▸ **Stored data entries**
========================================

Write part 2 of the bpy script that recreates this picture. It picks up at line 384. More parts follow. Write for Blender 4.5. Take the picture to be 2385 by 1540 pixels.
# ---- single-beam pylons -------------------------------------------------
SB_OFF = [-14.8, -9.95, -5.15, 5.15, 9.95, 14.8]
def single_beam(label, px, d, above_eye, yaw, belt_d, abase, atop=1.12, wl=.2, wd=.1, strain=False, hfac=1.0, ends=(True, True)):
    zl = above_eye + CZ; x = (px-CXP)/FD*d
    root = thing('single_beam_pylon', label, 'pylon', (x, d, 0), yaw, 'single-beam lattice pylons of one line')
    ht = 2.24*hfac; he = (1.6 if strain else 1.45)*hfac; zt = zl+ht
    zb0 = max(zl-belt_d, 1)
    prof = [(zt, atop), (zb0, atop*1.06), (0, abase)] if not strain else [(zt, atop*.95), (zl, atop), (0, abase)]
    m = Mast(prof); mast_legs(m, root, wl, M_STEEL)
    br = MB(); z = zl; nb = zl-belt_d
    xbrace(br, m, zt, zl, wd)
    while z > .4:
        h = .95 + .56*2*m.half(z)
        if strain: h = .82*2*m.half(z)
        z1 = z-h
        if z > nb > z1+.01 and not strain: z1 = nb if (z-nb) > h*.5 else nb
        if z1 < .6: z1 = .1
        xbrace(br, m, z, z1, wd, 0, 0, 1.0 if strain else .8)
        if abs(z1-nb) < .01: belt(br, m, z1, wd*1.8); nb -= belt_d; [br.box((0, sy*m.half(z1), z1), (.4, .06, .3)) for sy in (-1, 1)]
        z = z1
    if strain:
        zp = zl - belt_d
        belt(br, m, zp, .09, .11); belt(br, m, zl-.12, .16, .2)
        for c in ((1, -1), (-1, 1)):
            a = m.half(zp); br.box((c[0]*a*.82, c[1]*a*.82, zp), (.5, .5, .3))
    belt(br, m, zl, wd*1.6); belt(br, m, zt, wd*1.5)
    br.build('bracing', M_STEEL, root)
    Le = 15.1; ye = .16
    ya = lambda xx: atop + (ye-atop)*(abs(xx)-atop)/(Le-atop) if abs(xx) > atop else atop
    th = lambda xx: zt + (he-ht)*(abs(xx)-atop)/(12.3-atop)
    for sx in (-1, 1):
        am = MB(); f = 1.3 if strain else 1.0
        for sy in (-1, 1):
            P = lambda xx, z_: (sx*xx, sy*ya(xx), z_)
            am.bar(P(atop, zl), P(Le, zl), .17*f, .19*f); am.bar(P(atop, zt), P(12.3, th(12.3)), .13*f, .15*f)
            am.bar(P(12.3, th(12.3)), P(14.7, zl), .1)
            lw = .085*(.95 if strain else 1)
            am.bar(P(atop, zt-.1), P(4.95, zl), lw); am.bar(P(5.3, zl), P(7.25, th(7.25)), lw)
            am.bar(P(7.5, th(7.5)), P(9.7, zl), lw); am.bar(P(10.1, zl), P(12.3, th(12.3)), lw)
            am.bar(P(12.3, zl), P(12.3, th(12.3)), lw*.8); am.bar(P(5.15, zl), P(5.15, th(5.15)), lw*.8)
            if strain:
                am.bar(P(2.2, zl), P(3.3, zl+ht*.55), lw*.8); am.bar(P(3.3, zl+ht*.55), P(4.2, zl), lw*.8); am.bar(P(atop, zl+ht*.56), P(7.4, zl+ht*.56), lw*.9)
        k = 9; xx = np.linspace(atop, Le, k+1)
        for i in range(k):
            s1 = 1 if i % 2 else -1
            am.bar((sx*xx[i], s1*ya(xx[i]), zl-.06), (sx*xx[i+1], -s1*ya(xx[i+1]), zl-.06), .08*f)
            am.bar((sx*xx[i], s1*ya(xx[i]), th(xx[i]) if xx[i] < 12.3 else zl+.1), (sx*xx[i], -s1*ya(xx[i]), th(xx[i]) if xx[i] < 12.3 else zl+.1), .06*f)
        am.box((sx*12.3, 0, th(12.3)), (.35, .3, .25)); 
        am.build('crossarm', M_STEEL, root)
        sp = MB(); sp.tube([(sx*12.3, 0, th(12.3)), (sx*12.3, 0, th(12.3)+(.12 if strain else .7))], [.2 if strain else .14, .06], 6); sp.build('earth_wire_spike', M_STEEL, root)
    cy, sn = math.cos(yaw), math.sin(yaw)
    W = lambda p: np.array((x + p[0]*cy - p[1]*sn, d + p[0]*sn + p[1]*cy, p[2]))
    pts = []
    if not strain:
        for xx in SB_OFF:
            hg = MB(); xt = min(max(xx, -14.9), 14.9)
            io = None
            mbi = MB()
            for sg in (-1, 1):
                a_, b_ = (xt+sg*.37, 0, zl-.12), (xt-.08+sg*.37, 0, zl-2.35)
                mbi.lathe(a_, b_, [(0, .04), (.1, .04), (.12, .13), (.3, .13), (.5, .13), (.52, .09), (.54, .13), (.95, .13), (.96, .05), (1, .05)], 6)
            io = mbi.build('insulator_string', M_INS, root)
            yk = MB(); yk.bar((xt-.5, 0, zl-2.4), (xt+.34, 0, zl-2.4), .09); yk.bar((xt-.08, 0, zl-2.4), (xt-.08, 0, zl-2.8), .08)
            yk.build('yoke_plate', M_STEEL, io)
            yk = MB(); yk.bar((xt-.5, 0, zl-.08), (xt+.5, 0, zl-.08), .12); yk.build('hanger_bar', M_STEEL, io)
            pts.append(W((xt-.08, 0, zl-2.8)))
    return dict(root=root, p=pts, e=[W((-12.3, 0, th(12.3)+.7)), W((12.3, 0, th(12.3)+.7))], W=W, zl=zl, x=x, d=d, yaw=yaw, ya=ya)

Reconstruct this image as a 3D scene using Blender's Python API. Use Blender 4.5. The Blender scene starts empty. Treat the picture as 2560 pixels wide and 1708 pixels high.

========================================

▸ **WHAT IS EXPECTED**
Using the data above, repeat every line exactly.

▸ **SOLUTION FOR THIS PROBLEM**
Write part 2 of the bpy script that recreates this picture. It picks up at line 384. More parts follow. Write for Blender 4.5. Take the picture to be 2385 by 1540 pixels.
# ---- single-beam pylons -------------------------------------------------
SB_OFF = [-14.8, -9.95, -5.15, 5.15, 9.95, 14.8]
def single_beam(label, px, d, above_eye, yaw, belt_d, abase, atop=1.12, wl=.2, wd=.1, strain=False, hfac=1.0, ends=(True, True)):
    zl = above_eye + CZ; x = (px-CXP)/FD*d
    root = thing('single_beam_pylon', label, 'pylon', (x, d, 0), yaw, 'single-beam lattice pylons of one line')
    ht = 2.24*hfac; he = (1.6 if strain else 1.45)*hfac; zt = zl+ht
    zb0 = max(zl-belt_d, 1)
    prof = [(zt, atop), (zb0, atop*1.06), (0, abase)] if not strain else [(zt, atop*.95), (zl, atop), (0, abase)]
    m = Mast(prof); mast_legs(m, root, wl, M_STEEL)
    br = MB(); z = zl; nb = zl-belt_d
    xbrace(br, m, zt, zl, wd)
    while z > .4:
        h = .95 + .56*2*m.half(z)
        if strain: h = .82*2*m.half(z)
        z1 = z-h
        if z > nb > z1+.01 and not strain: z1 = nb if (z-nb) > h*.5 else nb
        if z1 < .6: z1 = .1
        xbrace(br, m, z, z1, wd, 0, 0, 1.0 if strain else .8)
        if abs(z1-nb) < .01: belt(br, m, z1, wd*1.8); nb -= belt_d; [br.box((0, sy*m.half(z1), z1), (.4, .06, .3)) for sy in (-1, 1)]
        z = z1
    if strain:
        zp = zl - belt_d
        belt(br, m, zp, .09, .11); belt(br, m, zl-.12, .16, .2)
        for c in ((1, -1), (-1, 1)):
            a = m.half(zp); br.box((c[0]*a*.82, c[1]*a*.82, zp), (.5, .5, .3))
    belt(br, m, zl, wd*1.6); belt(br, m, zt, wd*1.5)
    br.build('bracing', M_STEEL, root)
    Le = 15.1; ye = .16
    ya = lambda xx: atop + (ye-atop)*(abs(xx)-atop)/(Le-atop) if abs(xx) > atop else atop
    th = lambda xx: zt + (he-ht)*(abs(xx)-atop)/(12.3-atop)
    for sx in (-1, 1):
        am = MB(); f = 1.3 if strain else 1.0
        for sy in (-1, 1):
            P = lambda xx, z_: (sx*xx, sy*ya(xx), z_)
            am.bar(P(atop, zl), P(Le, zl), .17*f, .19*f); am.bar(P(atop, zt), P(12.3, th(12.3)), .13*f, .15*f)
            am.bar(P(12.3, th(12.3)), P(14.7, zl), .1)
            lw = .085*(.95 if strain else 1)
            am.bar(P(atop, zt-.1), P(4.95, zl), lw); am.bar(P(5.3, zl), P(7.25, th(7.25)), lw)
            am.bar(P(7.5, th(7.5)), P(9.7, zl), lw); am.bar(P(10.1, zl), P(12.3, th(12.3)), lw)
            am.bar(P(12.3, zl), P(12.3, th(12.3)), lw*.8); am.bar(P(5.15, zl), P(5.15, th(5.15)), lw*.8)
            if strain:
                am.bar(P(2.2, zl), P(3.3, zl+ht*.55), lw*.8); am.bar(P(3.3, zl+ht*.55), P(4.2, zl), lw*.8); am.bar(P(atop, zl+ht*.56), P(7.4, zl+ht*.56), lw*.9)
        k = 9; xx = np.linspace(atop, Le, k+1)
        for i in range(k):
            s1 = 1 if i % 2 else -1
            am.bar((sx*xx[i], s1*ya(xx[i]), zl-.06), (sx*xx[i+1], -s1*ya(xx[i+1]), zl-.06), .08*f)
            am.bar((sx*xx[i], s1*ya(xx[i]), th(xx[i]) if xx[i] < 12.3 else zl+.1), (sx*xx[i], -s1*ya(xx[i]), th(xx[i]) if xx[i] < 12.3 else zl+.1), .06*f)
        am.box((sx*12.3, 0, th(12.3)), (.35, .3, .25)); 
        am.build('crossarm', M_STEEL, root)
        sp = MB(); sp.tube([(sx*12.3, 0, th(12.3)), (sx*12.3, 0, th(12.3)+(.12 if strain else .7))], [.2 if strain else .14, .06], 6); sp.build('earth_wire_spike', M_STEEL, root)
    cy, sn = math.cos(yaw), math.sin(yaw)
    W = lambda p: np.array((x + p[0]*cy - p[1]*sn, d + p[0]*sn + p[1]*cy, p[2]))
    pts = []
    if not strain:
        for xx in SB_OFF:
            hg = MB(); xt = min(max(xx, -14.9), 14.9)
            io = None
            mbi = MB()
            for sg in (-1, 1):
                a_, b_ = (xt+sg*.37, 0, zl-.12), (xt-.08+sg*.37, 0, zl-2.35)
                mbi.lathe(a_, b_, [(0, .04), (.1, .04), (.12, .13), (.3, .13), (.5, .13), (.52, .09), (.54, .13), (.95, .13), (.96, .05), (1, .05)], 6)
            io = mbi.build('insulator_string', M_INS, root)
            yk = MB(); yk.bar((xt-.5, 0, zl-2.4), (xt+.34, 0, zl-2.4), .09); yk.bar((xt-.08, 0, zl-2.4), (xt-.08, 0, zl-2.8), .08)
            yk.build('yoke_plate', M_STEEL, io)
            yk = MB(); yk.bar((xt-.5, 0, zl-.08), (xt+.5, 0, zl-.08), .12); yk.build('hanger_bar', M_STEEL, io)
            pts.append(W((xt-.08, 0, zl-2.8)))
    return dict(root=root, p=pts, e=[W((-12.3, 0, th(12.3)+.7)), W((12.3, 0, th(12.3)+.7))], W=W, zl=zl, x=x, d=d, yaw=yaw, ya=ya)

Reconstruct this image as a 3D scene using Blender's Python API. Use Blender 4.5. The Blender scene starts empty. Treat the picture as 2560 pixels wide and 1708 pixels high.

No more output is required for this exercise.